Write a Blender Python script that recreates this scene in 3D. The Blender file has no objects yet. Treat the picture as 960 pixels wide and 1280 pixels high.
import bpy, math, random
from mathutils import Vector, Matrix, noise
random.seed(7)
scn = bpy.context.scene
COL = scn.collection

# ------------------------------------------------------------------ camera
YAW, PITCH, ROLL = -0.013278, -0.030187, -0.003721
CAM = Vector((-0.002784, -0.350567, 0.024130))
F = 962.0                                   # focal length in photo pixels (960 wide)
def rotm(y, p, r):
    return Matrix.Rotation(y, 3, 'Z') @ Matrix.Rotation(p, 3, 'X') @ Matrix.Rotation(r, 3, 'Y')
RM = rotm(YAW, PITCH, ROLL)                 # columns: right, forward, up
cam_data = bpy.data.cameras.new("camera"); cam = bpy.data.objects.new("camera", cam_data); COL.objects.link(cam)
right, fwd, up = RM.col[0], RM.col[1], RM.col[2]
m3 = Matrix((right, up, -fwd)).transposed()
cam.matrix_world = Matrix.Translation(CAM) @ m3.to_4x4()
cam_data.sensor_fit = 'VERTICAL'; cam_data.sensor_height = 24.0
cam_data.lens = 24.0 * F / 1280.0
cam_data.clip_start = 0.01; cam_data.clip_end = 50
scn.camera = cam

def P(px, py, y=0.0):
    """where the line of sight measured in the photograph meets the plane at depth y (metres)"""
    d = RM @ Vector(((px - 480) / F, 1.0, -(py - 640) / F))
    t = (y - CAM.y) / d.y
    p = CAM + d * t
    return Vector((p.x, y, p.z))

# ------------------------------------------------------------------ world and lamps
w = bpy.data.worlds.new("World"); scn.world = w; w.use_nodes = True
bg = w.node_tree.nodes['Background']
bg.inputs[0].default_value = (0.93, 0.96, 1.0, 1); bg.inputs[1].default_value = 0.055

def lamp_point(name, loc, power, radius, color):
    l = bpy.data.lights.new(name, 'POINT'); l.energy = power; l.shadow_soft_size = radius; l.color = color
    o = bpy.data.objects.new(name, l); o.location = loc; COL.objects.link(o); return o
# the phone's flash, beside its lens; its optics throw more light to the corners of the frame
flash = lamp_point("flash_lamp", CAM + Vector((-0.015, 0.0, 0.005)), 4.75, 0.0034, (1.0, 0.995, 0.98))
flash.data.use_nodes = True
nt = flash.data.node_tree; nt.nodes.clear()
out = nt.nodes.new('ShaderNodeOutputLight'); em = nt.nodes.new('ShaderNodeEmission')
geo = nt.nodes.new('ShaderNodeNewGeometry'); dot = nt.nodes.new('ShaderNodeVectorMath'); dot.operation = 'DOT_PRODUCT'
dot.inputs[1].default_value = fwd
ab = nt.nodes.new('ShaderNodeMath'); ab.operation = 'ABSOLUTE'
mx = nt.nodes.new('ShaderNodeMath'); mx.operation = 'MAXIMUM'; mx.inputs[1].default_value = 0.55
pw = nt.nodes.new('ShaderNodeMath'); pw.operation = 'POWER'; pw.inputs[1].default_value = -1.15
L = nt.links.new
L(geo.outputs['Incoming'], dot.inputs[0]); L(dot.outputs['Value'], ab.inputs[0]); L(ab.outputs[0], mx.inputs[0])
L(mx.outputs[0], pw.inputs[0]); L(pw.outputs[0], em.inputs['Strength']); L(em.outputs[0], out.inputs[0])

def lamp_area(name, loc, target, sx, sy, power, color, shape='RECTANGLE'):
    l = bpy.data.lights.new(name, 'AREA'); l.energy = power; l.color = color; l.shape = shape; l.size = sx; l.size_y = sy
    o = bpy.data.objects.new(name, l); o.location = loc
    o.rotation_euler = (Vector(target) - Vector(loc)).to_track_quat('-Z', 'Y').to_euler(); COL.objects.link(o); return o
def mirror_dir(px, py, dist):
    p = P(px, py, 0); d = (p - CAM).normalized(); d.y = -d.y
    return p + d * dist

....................

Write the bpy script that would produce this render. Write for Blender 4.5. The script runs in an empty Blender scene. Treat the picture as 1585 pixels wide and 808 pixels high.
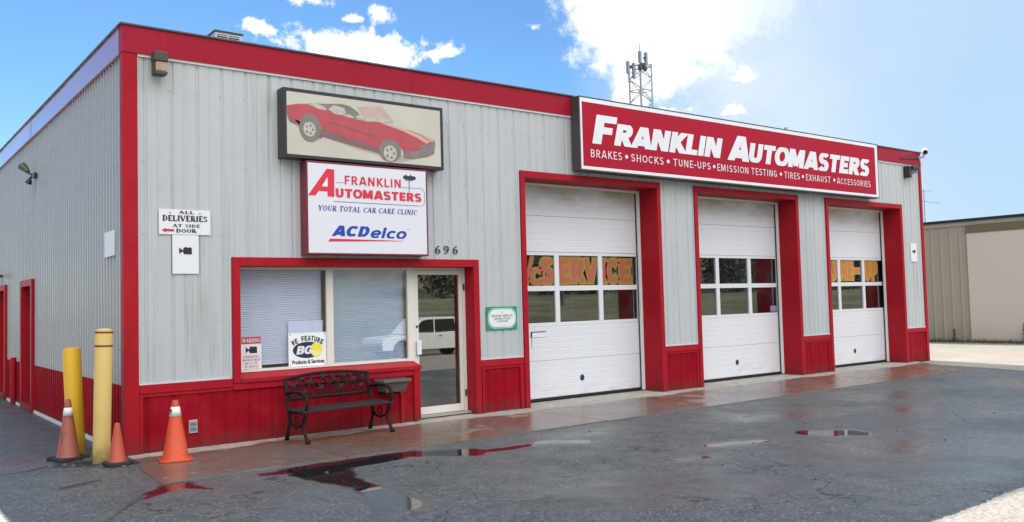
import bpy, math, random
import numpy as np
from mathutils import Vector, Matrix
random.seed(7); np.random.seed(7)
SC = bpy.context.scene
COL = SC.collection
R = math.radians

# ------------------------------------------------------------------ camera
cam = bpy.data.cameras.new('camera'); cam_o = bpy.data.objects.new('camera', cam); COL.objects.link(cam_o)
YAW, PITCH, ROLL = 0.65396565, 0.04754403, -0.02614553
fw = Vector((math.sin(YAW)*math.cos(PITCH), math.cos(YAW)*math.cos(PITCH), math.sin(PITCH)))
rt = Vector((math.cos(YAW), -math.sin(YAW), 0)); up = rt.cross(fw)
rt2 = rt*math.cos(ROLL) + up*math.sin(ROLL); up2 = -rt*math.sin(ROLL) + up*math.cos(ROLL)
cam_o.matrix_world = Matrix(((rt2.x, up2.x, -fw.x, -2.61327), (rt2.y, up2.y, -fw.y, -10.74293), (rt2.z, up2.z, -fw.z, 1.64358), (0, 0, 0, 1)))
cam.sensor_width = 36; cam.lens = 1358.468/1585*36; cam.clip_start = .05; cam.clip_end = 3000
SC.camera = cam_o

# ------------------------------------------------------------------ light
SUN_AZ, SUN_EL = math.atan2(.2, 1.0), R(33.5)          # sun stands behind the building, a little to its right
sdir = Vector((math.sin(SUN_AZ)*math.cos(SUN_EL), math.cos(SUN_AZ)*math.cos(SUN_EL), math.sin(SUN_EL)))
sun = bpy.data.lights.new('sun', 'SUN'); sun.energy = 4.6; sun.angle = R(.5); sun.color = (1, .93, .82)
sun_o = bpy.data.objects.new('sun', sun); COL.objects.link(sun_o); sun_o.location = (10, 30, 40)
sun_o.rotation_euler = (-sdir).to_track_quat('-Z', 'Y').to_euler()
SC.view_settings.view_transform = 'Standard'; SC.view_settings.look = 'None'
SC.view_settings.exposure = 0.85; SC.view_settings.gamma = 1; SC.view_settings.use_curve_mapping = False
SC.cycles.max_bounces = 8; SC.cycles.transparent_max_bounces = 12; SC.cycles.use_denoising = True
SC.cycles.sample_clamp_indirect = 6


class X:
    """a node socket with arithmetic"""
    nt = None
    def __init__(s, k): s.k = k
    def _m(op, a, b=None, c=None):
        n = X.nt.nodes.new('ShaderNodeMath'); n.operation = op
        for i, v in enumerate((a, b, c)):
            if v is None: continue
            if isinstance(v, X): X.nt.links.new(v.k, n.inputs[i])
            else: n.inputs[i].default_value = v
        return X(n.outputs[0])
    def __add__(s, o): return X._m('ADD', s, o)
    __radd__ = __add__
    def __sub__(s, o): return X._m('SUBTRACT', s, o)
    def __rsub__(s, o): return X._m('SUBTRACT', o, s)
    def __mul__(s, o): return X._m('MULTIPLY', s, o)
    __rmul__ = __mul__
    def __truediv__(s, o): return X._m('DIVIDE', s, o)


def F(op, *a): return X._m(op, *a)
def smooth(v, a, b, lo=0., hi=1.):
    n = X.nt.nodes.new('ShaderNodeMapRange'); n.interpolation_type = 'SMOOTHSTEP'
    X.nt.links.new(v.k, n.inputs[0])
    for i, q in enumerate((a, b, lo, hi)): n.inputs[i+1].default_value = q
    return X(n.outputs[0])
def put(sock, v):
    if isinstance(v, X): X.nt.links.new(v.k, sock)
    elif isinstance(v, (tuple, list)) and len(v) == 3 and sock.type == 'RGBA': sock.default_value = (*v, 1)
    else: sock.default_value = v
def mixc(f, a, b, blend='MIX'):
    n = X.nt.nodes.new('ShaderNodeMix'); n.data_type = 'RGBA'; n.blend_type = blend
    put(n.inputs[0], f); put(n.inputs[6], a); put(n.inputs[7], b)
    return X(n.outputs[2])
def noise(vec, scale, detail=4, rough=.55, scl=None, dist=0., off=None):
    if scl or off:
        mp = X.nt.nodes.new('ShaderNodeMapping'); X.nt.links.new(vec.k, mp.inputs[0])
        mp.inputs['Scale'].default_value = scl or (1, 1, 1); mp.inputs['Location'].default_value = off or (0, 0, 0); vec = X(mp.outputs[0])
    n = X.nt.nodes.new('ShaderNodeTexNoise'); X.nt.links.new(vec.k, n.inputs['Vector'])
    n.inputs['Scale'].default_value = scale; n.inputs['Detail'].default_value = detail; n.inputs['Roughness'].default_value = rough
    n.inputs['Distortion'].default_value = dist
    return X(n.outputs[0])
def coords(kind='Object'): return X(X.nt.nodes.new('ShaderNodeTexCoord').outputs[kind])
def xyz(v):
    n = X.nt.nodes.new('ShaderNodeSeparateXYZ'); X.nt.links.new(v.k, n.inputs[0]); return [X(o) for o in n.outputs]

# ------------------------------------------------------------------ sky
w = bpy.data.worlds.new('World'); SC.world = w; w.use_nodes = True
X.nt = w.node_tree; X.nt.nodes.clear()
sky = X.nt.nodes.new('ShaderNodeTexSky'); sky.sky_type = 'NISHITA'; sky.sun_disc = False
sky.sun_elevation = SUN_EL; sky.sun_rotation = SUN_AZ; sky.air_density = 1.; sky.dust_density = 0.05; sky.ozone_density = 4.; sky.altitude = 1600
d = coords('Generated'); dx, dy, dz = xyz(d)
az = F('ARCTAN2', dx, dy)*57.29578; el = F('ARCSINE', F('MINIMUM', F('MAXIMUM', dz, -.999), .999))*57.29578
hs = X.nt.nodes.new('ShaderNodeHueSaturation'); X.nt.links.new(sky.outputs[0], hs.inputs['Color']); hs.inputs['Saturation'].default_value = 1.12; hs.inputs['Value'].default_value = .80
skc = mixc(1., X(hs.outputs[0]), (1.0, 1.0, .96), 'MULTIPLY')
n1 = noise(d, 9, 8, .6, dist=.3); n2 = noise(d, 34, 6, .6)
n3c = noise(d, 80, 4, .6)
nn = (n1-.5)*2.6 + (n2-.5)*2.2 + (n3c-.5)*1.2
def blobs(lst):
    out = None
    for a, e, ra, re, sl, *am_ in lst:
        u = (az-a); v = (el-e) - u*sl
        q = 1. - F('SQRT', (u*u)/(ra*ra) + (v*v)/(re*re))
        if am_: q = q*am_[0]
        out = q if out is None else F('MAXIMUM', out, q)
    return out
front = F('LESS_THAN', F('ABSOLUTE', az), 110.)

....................

* **What this task involves**:
Would you restate, exactly and with no pictures, the lines of the entries above from the one containing "Write the bpy" through the one containing "SC.camera = cam_o"?

* **The response**:
Write the bpy script that would produce this render. Write for Blender 4.5. The script runs in an empty Blender scene. Treat the picture as 1585 pixels wide and 808 pixels high.
import bpy, math, random
import numpy as np
from mathutils import Vector, Matrix
random.seed(7); np.random.seed(7)
SC = bpy.context.scene
COL = SC.collection
R = math.radians

# ------------------------------------------------------------------ camera
cam = bpy.data.cameras.new('camera'); cam_o = bpy.data.objects.new('camera', cam); COL.objects.link(cam_o)
YAW, PITCH, ROLL = 0.65396565, 0.04754403, -0.02614553
fw = Vector((math.sin(YAW)*math.cos(PITCH), math.cos(YAW)*math.cos(PITCH), math.sin(PITCH)))
rt = Vector((math.cos(YAW), -math.sin(YAW), 0)); up = rt.cross(fw)
rt2 = rt*math.cos(ROLL) + up*math.sin(ROLL); up2 = -rt*math.sin(ROLL) + up*math.cos(ROLL)
cam_o.matrix_world = Matrix(((rt2.x, up2.x, -fw.x, -2.61327), (rt2.y, up2.y, -fw.y, -10.74293), (rt2.z, up2.z, -fw.z, 1.64358), (0, 0, 0, 1)))
cam.sensor_width = 36; cam.lens = 1358.468/1585*36; cam.clip_start = .05; cam.clip_end = 3000
SC.camera = cam_o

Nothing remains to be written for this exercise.